### [Objective]
Leave out the pictures, and retype only the lines from the beginning of the material through the line that contains "COL = sc.collection", including both.

### [Stored data]
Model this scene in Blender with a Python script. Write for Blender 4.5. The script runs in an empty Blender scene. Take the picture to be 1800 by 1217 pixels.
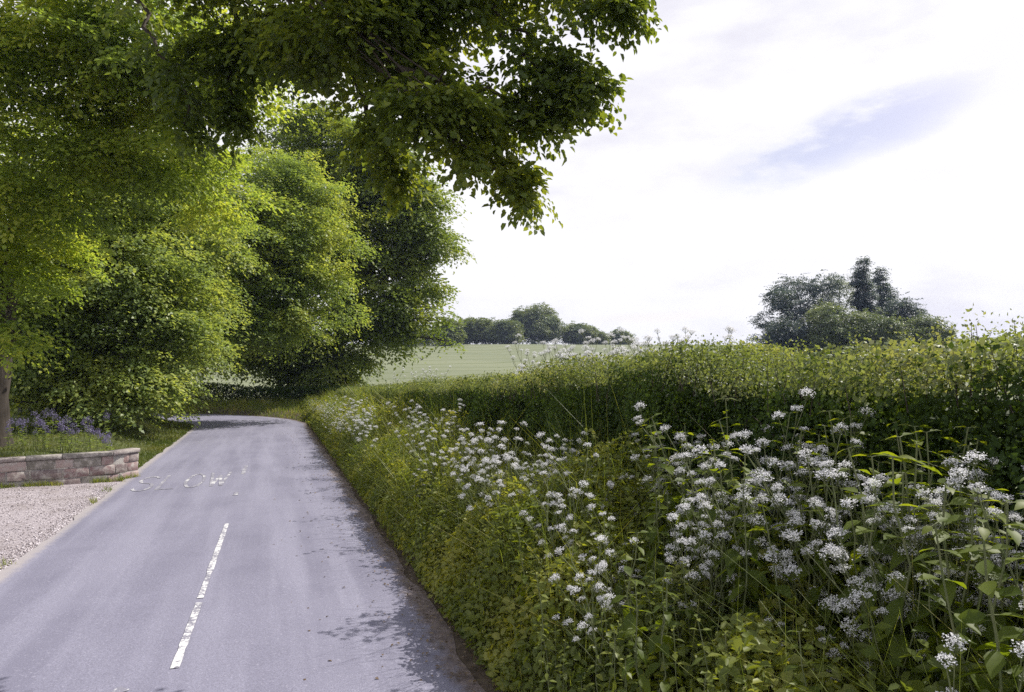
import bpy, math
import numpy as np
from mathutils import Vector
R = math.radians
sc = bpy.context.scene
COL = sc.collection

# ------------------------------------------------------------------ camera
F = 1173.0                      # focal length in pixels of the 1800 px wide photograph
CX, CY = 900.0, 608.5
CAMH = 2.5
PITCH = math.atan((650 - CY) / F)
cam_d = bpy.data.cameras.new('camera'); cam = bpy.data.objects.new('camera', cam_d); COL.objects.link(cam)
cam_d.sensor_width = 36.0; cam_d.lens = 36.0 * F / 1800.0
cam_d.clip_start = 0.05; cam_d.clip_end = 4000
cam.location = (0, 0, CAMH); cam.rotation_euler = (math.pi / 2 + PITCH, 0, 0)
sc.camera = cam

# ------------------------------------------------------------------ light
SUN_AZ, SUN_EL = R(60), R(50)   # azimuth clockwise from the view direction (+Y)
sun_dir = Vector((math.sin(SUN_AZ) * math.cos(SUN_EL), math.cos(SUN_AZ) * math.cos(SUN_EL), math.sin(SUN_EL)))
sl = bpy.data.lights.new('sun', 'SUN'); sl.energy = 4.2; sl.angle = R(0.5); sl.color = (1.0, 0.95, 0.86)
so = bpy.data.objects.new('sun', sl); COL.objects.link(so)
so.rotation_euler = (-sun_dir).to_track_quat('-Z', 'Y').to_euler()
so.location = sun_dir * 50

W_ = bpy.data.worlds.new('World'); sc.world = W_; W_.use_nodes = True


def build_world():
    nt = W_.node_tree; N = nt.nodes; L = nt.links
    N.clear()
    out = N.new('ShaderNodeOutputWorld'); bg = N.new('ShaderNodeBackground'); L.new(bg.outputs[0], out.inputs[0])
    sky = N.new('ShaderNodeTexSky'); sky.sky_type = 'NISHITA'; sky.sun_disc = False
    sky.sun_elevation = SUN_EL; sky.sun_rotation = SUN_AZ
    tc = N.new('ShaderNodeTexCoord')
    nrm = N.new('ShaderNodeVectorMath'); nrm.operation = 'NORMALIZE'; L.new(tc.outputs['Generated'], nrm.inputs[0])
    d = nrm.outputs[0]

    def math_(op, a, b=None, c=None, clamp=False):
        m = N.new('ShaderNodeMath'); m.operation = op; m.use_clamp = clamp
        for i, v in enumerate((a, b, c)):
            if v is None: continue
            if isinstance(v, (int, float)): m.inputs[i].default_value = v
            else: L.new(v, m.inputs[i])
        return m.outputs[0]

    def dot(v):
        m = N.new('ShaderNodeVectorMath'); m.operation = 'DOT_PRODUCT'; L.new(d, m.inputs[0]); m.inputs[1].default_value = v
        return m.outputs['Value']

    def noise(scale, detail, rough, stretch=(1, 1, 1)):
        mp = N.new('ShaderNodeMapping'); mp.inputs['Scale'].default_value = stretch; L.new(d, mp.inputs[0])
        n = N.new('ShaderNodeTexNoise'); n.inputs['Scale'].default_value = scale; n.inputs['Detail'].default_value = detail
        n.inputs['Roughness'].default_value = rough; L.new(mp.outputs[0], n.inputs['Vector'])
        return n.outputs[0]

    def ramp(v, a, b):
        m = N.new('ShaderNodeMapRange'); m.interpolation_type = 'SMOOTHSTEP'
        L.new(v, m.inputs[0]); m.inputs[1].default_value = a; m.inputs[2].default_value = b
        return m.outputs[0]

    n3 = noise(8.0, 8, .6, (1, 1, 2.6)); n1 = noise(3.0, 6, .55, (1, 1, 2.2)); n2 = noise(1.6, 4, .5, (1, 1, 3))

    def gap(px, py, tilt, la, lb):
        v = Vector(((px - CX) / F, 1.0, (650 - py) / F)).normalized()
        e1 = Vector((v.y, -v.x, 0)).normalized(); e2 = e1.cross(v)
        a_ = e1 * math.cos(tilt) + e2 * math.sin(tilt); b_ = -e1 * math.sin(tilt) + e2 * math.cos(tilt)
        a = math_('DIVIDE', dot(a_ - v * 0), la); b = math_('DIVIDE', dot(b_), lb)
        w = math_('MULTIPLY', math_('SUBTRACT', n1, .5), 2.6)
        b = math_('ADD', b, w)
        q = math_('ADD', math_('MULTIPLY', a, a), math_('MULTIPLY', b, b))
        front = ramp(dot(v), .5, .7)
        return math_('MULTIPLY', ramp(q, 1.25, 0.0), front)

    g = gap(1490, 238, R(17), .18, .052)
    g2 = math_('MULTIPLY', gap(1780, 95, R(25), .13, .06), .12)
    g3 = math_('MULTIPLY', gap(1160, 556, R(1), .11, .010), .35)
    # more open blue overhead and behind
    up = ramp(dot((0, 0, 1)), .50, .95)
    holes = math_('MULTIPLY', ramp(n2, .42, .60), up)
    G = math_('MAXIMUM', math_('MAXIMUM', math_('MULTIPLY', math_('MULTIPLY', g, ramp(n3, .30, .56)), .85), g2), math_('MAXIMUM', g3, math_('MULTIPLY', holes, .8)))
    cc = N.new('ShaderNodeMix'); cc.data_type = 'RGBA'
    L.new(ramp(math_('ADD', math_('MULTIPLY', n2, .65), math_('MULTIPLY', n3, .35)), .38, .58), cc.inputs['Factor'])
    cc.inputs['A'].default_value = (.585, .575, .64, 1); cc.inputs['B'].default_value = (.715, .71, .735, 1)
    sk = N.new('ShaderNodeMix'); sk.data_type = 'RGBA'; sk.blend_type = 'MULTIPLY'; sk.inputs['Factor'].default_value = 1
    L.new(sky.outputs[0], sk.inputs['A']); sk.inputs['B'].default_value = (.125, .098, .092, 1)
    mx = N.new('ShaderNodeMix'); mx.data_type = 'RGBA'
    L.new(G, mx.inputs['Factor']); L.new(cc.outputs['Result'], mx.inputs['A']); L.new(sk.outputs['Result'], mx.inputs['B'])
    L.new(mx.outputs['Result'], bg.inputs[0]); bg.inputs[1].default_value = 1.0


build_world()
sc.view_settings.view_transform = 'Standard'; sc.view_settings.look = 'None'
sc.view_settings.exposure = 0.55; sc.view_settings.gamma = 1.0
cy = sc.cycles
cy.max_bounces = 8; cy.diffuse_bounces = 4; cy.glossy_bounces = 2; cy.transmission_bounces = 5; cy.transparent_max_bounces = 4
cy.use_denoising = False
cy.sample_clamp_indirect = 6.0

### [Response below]
Model this scene in Blender with a Python script. Write for Blender 4.5. The script runs in an empty Blender scene. Take the picture to be 1800 by 1217 pixels.
import bpy, math
import numpy as np
from mathutils import Vector
R = math.radians
sc = bpy.context.scene
COL = sc.collection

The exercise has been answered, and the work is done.